Un comentario del general Gilberto Figueiredo, quien fue comandante militar de la Amazonia y presidió el Club Militar (que reúne a los tres clubes de las fuerzas armadas y es, con justicia, considerado un foco golpista desde hace al menos medio siglo), señala hasta qué punto se ejerce la insolencia. El general dijo que “cuando Lula era presidente, yo me sentía frustrado, porque nuestras notas de protesto eran sumariamente ignoradas y el tema moría en el mismo día”. Ahora, dice Gilberto Figueiredo, “gracias a la sorprendente reacción de Dilma Rousseff, eso se transformó en asunto nacional y el número de firmas de adhesión no hace más que aumentar”.

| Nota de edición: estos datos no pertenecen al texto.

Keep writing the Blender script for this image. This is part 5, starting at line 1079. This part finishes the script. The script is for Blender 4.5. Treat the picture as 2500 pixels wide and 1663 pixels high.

Entre los que firman el duro documento está el general Valdesio Figueiredo (un apellido común en el medio castrense brasileño, como se ve: conviene no olvidar que el último dictador también era un Figueiredo), ex presidente del Supremo Tribunal Militar. Es evidente que si adhiere a un gesto de clara insubordinación, lo hace por saber cómo los uniformados se juzgan entre ellos. También aparece el nombre del coronel retirado Carlos Alberto Brilhante Ustra, uno de los más perversos y cobardes represores y torturadores de la dictadura.
El auge de la insolencia, sin embargo, le tocó al general retirado Luiz Eduardo Rocha Paiva, quien fue comandante de la Escuela de Comando del Estado Mayor del Ejército y ocupó el puesto de secretario-general del Ejército, segundo en la escala de la fuerza en 2007, bajo la presidencia de Lula da Silva.
En una contundente entrevista concedida al diario conservador O Globo, de Río de Janeiro, Rocha Paiva reniega de la Comisión de la Verdad, critica frontalmente el deseo de aclarar torturas, muertes, desapariciones y ocultación de cadáveres y pregunta si Dilma Rousseff será convocada a testimoniar, ya que participó de “un grupo terrorista”. Luego de afirmar que nunca vio tortura en el Ejército durante la dictadura, dice dudar de que Dilma haya sido torturada. “Es lo que se dice, pero yo no sé...”, dijo.
Lo más sorprendente de todo eso es constatar que muy posiblemente no haya punición alguna a los insubordinados. Una ley firmada en 1986 por el entonces presidente José Sarney asegura a los militares retirados el derecho de opinar.
Es comprensible: durante la larga dictadura, Sarney era uno de los exponentes del partido Arena, que en la farsa parlamentaria de la época defendía ardorosamente el régimen. Ahora, para punir a los insubordinados, el gobierno tiene que encontrar alguna brecha en la ley.
Es decir, en Brasil, los torturadores quedan impunes, y militares irrespetuosos, insolentes e insubordinados, también. ¿Hasta cuándo?